Description

By 2015, four years after the dawn of the Arab Spring, the prospects of a unifying political reform narrative in the Arab World were noticeably dwindling. The unprecedented opportunity for a regional workshop of reform and state building had stalled, with Islamist movements more anxious about questions of identity and religious ethics, and with the old guards of the “deep state” establishments (mainly military or religious personnel) countering the revolutions, rather than being concerned with constitutionalism. Generally, both incoming governments and governments clinging to a single thread trying to fight the tides of change, have lapsed to reliance on police power to curtail protests, thus raising crucial questions, whether “orientalist” or otherwise intentionally regressive: Have post-revolution events proved that the Middle East is incompatible with democracy and international human rights standards? Would entrenching such concepts in the Middle East be doomed to fail?

The book will examine these questions as they unfolded during the Arab Spring, which sparked in January 2011, first in Tunisia, and then to six other Arab countries, including the most populous one, Egypt. Human Rights and the Arab Spring will highlight, analyse, and contrast, from a “human rights law” perspective, the situation in Tunisia – the success model of the Arab Spring – before and after the “Jasmine Revolution,” and in Egypt, the Arab Spring’s most notable failure – before the 2011 revolution and after the subsequent “counter-revolution,” which was led by the military establishment.

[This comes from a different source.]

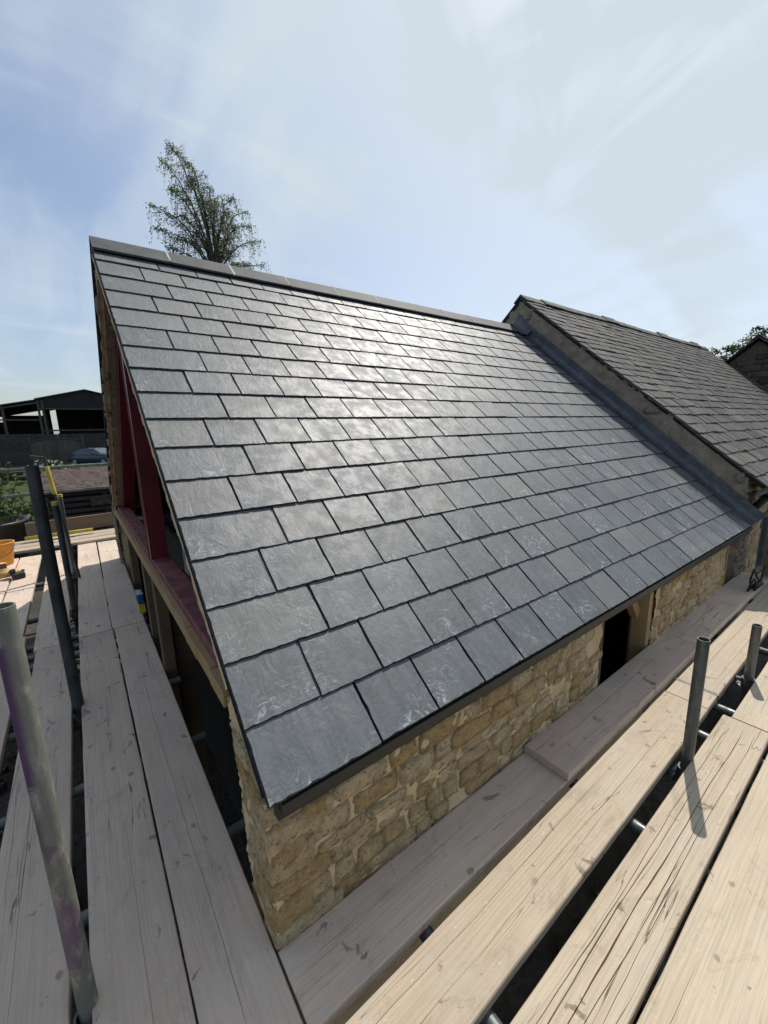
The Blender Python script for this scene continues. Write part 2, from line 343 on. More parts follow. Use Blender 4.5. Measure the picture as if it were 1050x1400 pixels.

The book’s ultimate goal is to make a case for a contemporary Arabian Magna Carta, a durable legal document that can be used to hold people in power (whether monarchs or dynastic “monarchical presidencies”) to account, in order to build a legal foundation for the democratisation, liberalisation, and possibly the secularisation of the region, or at least greater respect for international human rights laws and standards.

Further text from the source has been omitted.